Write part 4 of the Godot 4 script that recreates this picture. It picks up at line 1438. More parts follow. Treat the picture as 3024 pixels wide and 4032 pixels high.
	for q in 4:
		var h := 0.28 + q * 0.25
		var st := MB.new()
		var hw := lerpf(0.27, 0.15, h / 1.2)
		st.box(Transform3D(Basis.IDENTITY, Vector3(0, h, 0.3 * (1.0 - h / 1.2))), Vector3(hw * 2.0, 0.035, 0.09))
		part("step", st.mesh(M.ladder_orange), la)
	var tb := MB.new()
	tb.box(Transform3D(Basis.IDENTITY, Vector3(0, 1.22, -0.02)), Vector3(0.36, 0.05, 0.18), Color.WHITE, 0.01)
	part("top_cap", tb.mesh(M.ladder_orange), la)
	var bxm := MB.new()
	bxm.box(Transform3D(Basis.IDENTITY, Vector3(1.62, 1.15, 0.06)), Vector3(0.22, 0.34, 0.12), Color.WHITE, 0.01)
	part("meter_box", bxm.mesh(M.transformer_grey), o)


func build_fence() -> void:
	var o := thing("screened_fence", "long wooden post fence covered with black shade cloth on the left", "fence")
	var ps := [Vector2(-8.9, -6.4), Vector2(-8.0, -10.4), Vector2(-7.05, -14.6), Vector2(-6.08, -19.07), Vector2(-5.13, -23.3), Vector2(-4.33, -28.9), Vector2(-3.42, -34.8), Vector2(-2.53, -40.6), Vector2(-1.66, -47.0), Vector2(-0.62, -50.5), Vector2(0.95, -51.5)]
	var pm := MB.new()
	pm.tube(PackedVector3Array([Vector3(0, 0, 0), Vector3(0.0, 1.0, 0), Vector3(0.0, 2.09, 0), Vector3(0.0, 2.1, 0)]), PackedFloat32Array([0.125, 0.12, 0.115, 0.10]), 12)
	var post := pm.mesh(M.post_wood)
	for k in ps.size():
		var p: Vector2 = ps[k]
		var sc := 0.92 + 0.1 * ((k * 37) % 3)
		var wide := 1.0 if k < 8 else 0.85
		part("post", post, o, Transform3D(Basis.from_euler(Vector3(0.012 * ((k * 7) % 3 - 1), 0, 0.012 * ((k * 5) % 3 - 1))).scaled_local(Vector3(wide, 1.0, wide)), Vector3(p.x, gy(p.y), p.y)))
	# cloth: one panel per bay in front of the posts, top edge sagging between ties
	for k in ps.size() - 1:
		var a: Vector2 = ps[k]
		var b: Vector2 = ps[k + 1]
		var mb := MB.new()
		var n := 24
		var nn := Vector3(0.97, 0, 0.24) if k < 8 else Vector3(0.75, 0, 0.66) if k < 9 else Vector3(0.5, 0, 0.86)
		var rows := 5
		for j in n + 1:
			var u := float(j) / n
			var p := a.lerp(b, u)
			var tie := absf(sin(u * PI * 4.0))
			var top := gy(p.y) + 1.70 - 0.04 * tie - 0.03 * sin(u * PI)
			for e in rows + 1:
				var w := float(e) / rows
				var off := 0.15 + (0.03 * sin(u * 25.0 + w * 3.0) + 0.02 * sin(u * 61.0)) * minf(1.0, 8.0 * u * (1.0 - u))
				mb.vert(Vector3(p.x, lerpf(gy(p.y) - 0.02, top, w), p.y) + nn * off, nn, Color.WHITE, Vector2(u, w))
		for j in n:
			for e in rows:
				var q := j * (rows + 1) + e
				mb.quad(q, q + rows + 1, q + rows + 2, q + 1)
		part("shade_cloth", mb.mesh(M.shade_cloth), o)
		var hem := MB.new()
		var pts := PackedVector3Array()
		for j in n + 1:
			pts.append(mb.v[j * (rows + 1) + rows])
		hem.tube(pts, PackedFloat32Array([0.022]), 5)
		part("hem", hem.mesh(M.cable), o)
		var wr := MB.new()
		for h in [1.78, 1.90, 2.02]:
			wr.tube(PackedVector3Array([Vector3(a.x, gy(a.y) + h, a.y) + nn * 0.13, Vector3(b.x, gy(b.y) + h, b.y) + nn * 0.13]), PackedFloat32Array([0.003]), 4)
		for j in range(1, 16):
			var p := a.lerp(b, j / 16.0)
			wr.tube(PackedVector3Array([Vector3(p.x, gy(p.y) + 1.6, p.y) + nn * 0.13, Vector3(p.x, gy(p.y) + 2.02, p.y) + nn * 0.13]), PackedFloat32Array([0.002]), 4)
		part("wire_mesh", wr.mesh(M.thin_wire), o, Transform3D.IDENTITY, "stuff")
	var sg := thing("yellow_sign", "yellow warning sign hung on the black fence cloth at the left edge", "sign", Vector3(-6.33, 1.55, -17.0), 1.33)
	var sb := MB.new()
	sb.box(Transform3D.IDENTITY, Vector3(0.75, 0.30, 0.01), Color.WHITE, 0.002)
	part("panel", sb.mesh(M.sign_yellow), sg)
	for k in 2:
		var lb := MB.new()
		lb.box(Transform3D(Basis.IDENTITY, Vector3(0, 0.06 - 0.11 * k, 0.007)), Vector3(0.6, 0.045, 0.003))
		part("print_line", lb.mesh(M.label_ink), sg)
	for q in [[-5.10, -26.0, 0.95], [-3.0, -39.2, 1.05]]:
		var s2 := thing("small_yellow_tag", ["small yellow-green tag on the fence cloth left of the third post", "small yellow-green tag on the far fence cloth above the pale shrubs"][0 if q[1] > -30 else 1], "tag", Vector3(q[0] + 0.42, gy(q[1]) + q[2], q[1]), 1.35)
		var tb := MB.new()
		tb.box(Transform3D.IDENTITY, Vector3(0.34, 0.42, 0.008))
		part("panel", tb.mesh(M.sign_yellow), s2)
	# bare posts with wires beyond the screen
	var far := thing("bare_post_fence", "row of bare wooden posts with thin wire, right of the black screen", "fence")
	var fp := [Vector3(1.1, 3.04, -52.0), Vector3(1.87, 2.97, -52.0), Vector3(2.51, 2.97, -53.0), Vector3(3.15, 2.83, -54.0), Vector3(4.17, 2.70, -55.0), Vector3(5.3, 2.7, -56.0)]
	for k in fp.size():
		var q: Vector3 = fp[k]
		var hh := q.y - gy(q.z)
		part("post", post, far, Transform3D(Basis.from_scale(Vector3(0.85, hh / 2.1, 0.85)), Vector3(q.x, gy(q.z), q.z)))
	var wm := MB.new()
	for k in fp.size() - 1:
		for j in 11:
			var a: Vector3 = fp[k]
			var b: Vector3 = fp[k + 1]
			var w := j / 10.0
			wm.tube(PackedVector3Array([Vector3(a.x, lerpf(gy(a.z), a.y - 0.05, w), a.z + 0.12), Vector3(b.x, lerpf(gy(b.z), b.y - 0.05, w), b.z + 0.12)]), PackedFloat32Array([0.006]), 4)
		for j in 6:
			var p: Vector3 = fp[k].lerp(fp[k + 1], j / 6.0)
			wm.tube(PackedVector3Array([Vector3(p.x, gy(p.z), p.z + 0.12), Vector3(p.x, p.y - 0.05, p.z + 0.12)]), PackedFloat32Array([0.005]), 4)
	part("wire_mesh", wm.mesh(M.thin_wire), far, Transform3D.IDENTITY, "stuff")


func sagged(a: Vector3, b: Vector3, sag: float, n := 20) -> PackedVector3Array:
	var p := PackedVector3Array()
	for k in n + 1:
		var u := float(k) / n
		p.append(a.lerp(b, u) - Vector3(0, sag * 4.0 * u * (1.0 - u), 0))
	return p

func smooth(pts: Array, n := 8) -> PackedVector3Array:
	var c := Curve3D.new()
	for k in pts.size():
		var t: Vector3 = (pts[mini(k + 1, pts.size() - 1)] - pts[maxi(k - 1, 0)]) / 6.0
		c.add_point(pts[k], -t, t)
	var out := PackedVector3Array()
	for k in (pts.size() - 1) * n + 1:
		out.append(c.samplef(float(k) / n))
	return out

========

_Job_: Repeat the data verbatim.

_Result_:
Write part 4 of the Godot 4 script that recreates this picture. It picks up at line 1438. More parts follow. Treat the picture as 3024 pixels wide and 4032 pixels high.
	for q in 4:
		var h := 0.28 + q * 0.25
		var st := MB.new()
		var hw := lerpf(0.27, 0.15, h / 1.2)
		st.box(Transform3D(Basis.IDENTITY, Vector3(0, h, 0.3 * (1.0 - h / 1.2))), Vector3(hw * 2.0, 0.035, 0.09))
		part("step", st.mesh(M.ladder_orange), la)
	var tb := MB.new()
	tb.box(Transform3D(Basis.IDENTITY, Vector3(0, 1.22, -0.02)), Vector3(0.36, 0.05, 0.18), Color.WHITE, 0.01)
	part("top_cap", tb.mesh(M.ladder_orange), la)
	var bxm := MB.new()
	bxm.box(Transform3D(Basis.IDENTITY, Vector3(1.62, 1.15, 0.06)), Vector3(0.22, 0.34, 0.12), Color.WHITE, 0.01)
	part("meter_box", bxm.mesh(M.transformer_grey), o)


func build_fence() -> void:
	var o := thing("screened_fence", "long wooden post fence covered with black shade cloth on the left", "fence")
	var ps := [Vector2(-8.9, -6.4), Vector2(-8.0, -10.4), Vector2(-7.05, -14.6), Vector2(-6.08, -19.07), Vector2(-5.13, -23.3), Vector2(-4.33, -28.9), Vector2(-3.42, -34.8), Vector2(-2.53, -40.6), Vector2(-1.66, -47.0), Vector2(-0.62, -50.5), Vector2(0.95, -51.5)]
	var pm := MB.new()
	pm.tube(PackedVector3Array([Vector3(0, 0, 0), Vector3(0.0, 1.0, 0), Vector3(0.0, 2.09, 0), Vector3(0.0, 2.1, 0)]), PackedFloat32Array([0.125, 0.12, 0.115, 0.10]), 12)
	var post := pm.mesh(M.post_wood)
	for k in ps.size():
		var p: Vector2 = ps[k]
		var sc := 0.92 + 0.1 * ((k * 37) % 3)
		var wide := 1.0 if k < 8 else 0.85
		part("post", post, o, Transform3D(Basis.from_euler(Vector3(0.012 * ((k * 7) % 3 - 1), 0, 0.012 * ((k * 5) % 3 - 1))).scaled_local(Vector3(wide, 1.0, wide)), Vector3(p.x, gy(p.y), p.y)))
	# cloth: one panel per bay in front of the posts, top edge sagging between ties
	for k in ps.size() - 1:
		var a: Vector2 = ps[k]
		var b: Vector2 = ps[k + 1]
		var mb := MB.new()
		var n := 24
		var nn := Vector3(0.97, 0, 0.24) if k < 8 else Vector3(0.75, 0, 0.66) if k < 9 else Vector3(0.5, 0, 0.86)
		var rows := 5
		for j in n + 1:
			var u := float(j) / n
			var p := a.lerp(b, u)
			var tie := absf(sin(u * PI * 4.0))
			var top := gy(p.y) + 1.70 - 0.04 * tie - 0.03 * sin(u * PI)
			for e in rows + 1:
				var w := float(e) / rows
				var off := 0.15 + (0.03 * sin(u * 25.0 + w * 3.0) + 0.02 * sin(u * 61.0)) * minf(1.0, 8.0 * u * (1.0 - u))
				mb.vert(Vector3(p.x, lerpf(gy(p.y) - 0.02, top, w), p.y) + nn * off, nn, Color.WHITE, Vector2(u, w))
		for j in n:
			for e in rows:
				var q := j * (rows + 1) + e
				mb.quad(q, q + rows + 1, q + rows + 2, q + 1)
		part("shade_cloth", mb.mesh(M.shade_cloth), o)
		var hem := MB.new()
		var pts := PackedVector3Array()
		for j in n + 1:
			pts.append(mb.v[j * (rows + 1) + rows])
		hem.tube(pts, PackedFloat32Array([0.022]), 5)
		part("hem", hem.mesh(M.cable), o)
		var wr := MB.new()
		for h in [1.78, 1.90, 2.02]:
			wr.tube(PackedVector3Array([Vector3(a.x, gy(a.y) + h, a.y) + nn * 0.13, Vector3(b.x, gy(b.y) + h, b.y) + nn * 0.13]), PackedFloat32Array([0.003]), 4)
		for j in range(1, 16):
			var p := a.lerp(b, j / 16.0)
			wr.tube(PackedVector3Array([Vector3(p.x, gy(p.y) + 1.6, p.y) + nn * 0.13, Vector3(p.x, gy(p.y) + 2.02, p.y) + nn * 0.13]), PackedFloat32Array([0.002]), 4)
		part("wire_mesh", wr.mesh(M.thin_wire), o, Transform3D.IDENTITY, "stuff")
	var sg := thing("yellow_sign", "yellow warning sign hung on the black fence cloth at the left edge", "sign", Vector3(-6.33, 1.55, -17.0), 1.33)
	var sb := MB.new()
	sb.box(Transform3D.IDENTITY, Vector3(0.75, 0.30, 0.01), Color.WHITE, 0.002)
	part("panel", sb.mesh(M.sign_yellow), sg)
	for k in 2:
		var lb := MB.new()
		lb.box(Transform3D(Basis.IDENTITY, Vector3(0, 0.06 - 0.11 * k, 0.007)), Vector3(0.6, 0.045, 0.003))
		part("print_line", lb.mesh(M.label_ink), sg)
	for q in [[-5.10, -26.0, 0.95], [-3.0, -39.2, 1.05]]:
		var s2 := thing("small_yellow_tag", ["small yellow-green tag on the fence cloth left of the third post", "small yellow-green tag on the far fence cloth above the pale shrubs"][0 if q[1] > -30 else 1], "tag", Vector3(q[0] + 0.42, gy(q[1]) + q[2], q[1]), 1.35)
		var tb := MB.new()
		tb.box(Transform3D.IDENTITY, Vector3(0.34, 0.42, 0.008))
		part("panel", tb.mesh(M.sign_yellow), s2)
	# bare posts with wires beyond the screen
	var far := thing("bare_post_fence", "row of bare wooden posts with thin wire, right of the black screen", "fence")
	var fp := [Vector3(1.1, 3.04, -52.0), Vector3(1.87, 2.97, -52.0), Vector3(2.51, 2.97, -53.0), Vector3(3.15, 2.83, -54.0), Vector3(4.17, 2.70, -55.0), Vector3(5.3, 2.7, -56.0)]
	for k in fp.size():
		var q: Vector3 = fp[k]
		var hh := q.y - gy(q.z)
		part("post", post, far, Transform3D(Basis.from_scale(Vector3(0.85, hh / 2.1, 0.85)), Vector3(q.x, gy(q.z), q.z)))
	var wm := MB.new()
	for k in fp.size() - 1:
		for j in 11:
			var a: Vector3 = fp[k]
			var b: Vector3 = fp[k + 1]
			var w := j / 10.0
			wm.tube(PackedVector3Array([Vector3(a.x, lerpf(gy(a.z), a.y - 0.05, w), a.z + 0.12), Vector3(b.x, lerpf(gy(b.z), b.y - 0.05, w), b.z + 0.12)]), PackedFloat32Array([0.006]), 4)
		for j in 6:
			var p: Vector3 = fp[k].lerp(fp[k + 1], j / 6.0)
			wm.tube(PackedVector3Array([Vector3(p.x, gy(p.z), p.z + 0.12), Vector3(p.x, p.y - 0.05, p.z + 0.12)]), PackedFloat32Array([0.005]), 4)
	part("wire_mesh", wm.mesh(M.thin_wire), far, Transform3D.IDENTITY, "stuff")


func sagged(a: Vector3, b: Vector3, sag: float, n := 20) -> PackedVector3Array:
	var p := PackedVector3Array()
	for k in n + 1:
		var u := float(k) / n
		p.append(a.lerp(b, u) - Vector3(0, sag * 4.0 * u * (1.0 - u), 0))
	return p

func smooth(pts: Array, n := 8) -> PackedVector3Array:
	var c := Curve3D.new()
	for k in pts.size():
		var t: Vector3 = (pts[mini(k + 1, pts.size() - 1)] - pts[maxi(k - 1, 0)]) / 6.0
		c.add_point(pts[k], -t, t)
	var out := PackedVector3Array()
	for k in (pts.size() - 1) * n + 1:
		out.append(c.samplef(float(k) / n))
	return out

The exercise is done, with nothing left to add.